Avalanche Forecast

Give the snowpack time to adjust to the new load. Settlement and southwest winds will allow the new snow to form a more cohesive slab. Use extra caution around any slope steeper than 35 degrees. Avoid drifts and steer around areas where the wind has stiffened the snow on leeward slopes at mid and upper elevations. Wind loaded slopes could produce larger and more dangerous avalanches. Look for shooting cracks, recent avalanches, and use hand shears to check how the new snow is bonding to the underlying surface. Is there strong over weak, or are you seeing shooting cracks? Then there is slab structure. Avoid unsupported convex rolls and recently wind loaded locations.

Loose dry avalanches may be the main concern on steep slopes at low elevations. Watch for fan-shaped avalanches, and avoid hanging out in places where snow normally sheds off steep slopes from above. If the skies clear Wednesday afternoon, expect loose wet activity on steep sun-exposed slopes.
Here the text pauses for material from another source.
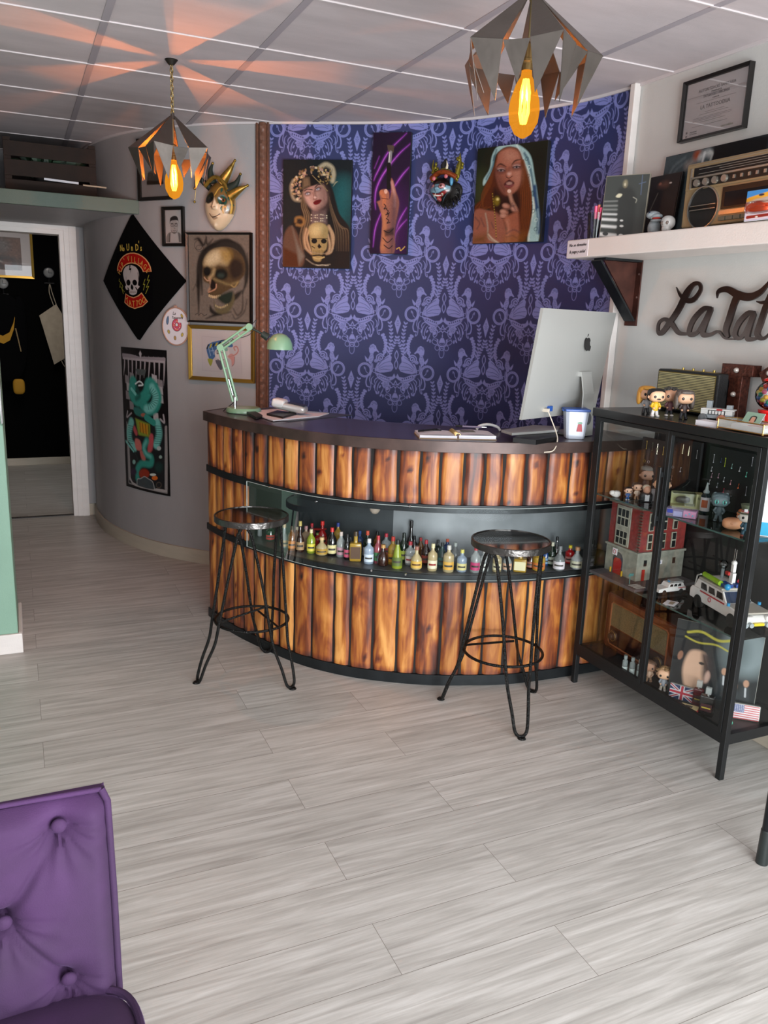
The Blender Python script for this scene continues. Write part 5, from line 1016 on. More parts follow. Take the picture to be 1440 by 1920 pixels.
for x, z in ((-.05, .010), (.022, .018)): MB().sell((x, -.066, z), (.011, .007, .011), nu=14, nv=8).build('crown_rosette', mat('pink_rosette', 'c96a72', .4), t)
er = MB(); er.sell((.048, -.05, -.004), (.010, .010, .024), nu=12, nv=8); er.build('ear', mat('blue_ear', '4f8fb3', .4), t)
fg = MB(); [fg.cyl((x, -.062, z), (x+.002, -.066, z-.013), .003, .0005, 8) for x, z in ((-.038, -.062), (.0, -.060), (-.046, -.070), (.006, -.066))]; fg.build('fang', MATS['ivory'], t)
# --- certificate on the right wall
t = thing('framed_certificate', 'deep black frame holding a printed white certificate high on the right wall', 'certificate', (XR, 2.632, 2.427), -PI/2)
framed(t, .338, .229, .011, .028, M_BF, None, 1, gl=True)
M_GT = mat('grey_print', '55524f', .6)
for i, (body, sz, zz) in enumerate((('AUTORITZACIÓ SANITÀRIA', .015, .066), ("d'establiment de", .008, .054), ('TATUATGES I PÍRCINGS', .0125, .042), ('a favor de', .008, .030), ('LA TATTOOERIA', .020, .003))): text(body, sz, M_GT, t, T3(.0, -.0102, zz) @ UP, bold=.0002)
ln = MB()
for x0, x1, z in ((-.10, .10, .022), (-.05, .05, -.016), (-.08, .07, -.023), (-.11, .09, -.034), (-.11, .09, -.039), (-.11, .04, -.044), (-.07, .06, -.051), (-.11, .07, -.064)): ln.box(x0, x1, -.0104, -.0100, z-.0006, z+.0006)
ln.build('printed_line', M_GT, t); text('Ajuntament\nde Terrassa', .008, M_GT, t, T3(-.10, -.0102, -.085) @ UP); MB().cyl((-.137, -.0103, -.08), (-.137, -.0100, -.08), .005, n=12).cyl((-.137, -.0103, -.094), (-.137, -.0100, -.094), .005, n=6).build('crest', M_GT, t); text('salut pública', .012, mat('olive_print', '8a8a6d', .6), t, T3(.075, -.0102, -.085) @ UP)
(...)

Release of a soft cohesive layer (a slab) of new snow that breaks within the storm snow or on the old snow surface. Storm-slab problems typically last between a few hours and few days. Storm-slabs that form over a persistent weak layer (surface hoar, depth hoar, or near-surface facets) may be termed Persistent Slabs or may develop into Persistent Slabs.

You can reduce your risk from Storm Slabs by waiting a day or two after a storm before venturing into steep terrain. Storm slabs are most dangerous on slopes with terrain traps, such as timber, gullies, over cliffs, or terrain features that make it difficult for a rider to escape off the side.

Storm slabs usually stabilize within a few days, and release at or below the trigger point. They exist throughout the terrain, and can be avoided by waiting for the storm snow to stabilize.

Near Washington Pass, a recently buried layer of facets may be found underneath the new snow on a variety of aspects. If the facets lay over a firm wind board or stout melt freeze crust, it may become a lasting weak layer. Look out for slab structure, especially in recently wind loaded areas, and check for weak snow underneath the slab. This may be a good time to step back and give the snowpack some time to adjust while we collectively discover more about this recently buried layer.

We have less information about areas near, east, and south of Mazama. Persistent slab avalanches may be in play in these areas where recent snow may have fallen on a weaker snowpack. Watch for cracking, listen for collapses, or dig down to look for these layers of concern. If you can find layers of facets or surface hoar, all you need is a slab on top, and you have a recipe for dangerous avalanches. 

Release of a cohesive layer of soft to hard snow (a slab) in the middle to upper snowpack, when the bond to an underlying persistent weak layer breaks. Persistent layers include: surface hoar, depth hoar, near-surface facets, or faceted snow. Persistent weak layers can continue to produce avalanches for days, weeks or even months, making them especially dangerous and tricky. As additional snow and wind events build a thicker slab on top of the persistent weak layer, this avalanche problem may develop into a Deep Persistent Slabs.

The best ways to manage the risk from Persistent Slabs is to make conservative terrain choices. They can be triggered by light loads and weeks after the last storm. The slabs often propagate in surprising and unpredictable ways. This makes this problem difficult to predict and manage and requires a wide safety buffer to handle the uncertainty.

This Persistent Slab was triggered remotely, failed on a layer of faceted snow in the middle of the snowpack, and crossed several terrain features.

Persistent slabs can be triggered by light loads and weeks after the last storm. You can trigger them remotely and they often propagate across and beyond terrain features that would otherwise confine wind and storm slabs. Give yourself a wide safety buffer to handle the uncertainty.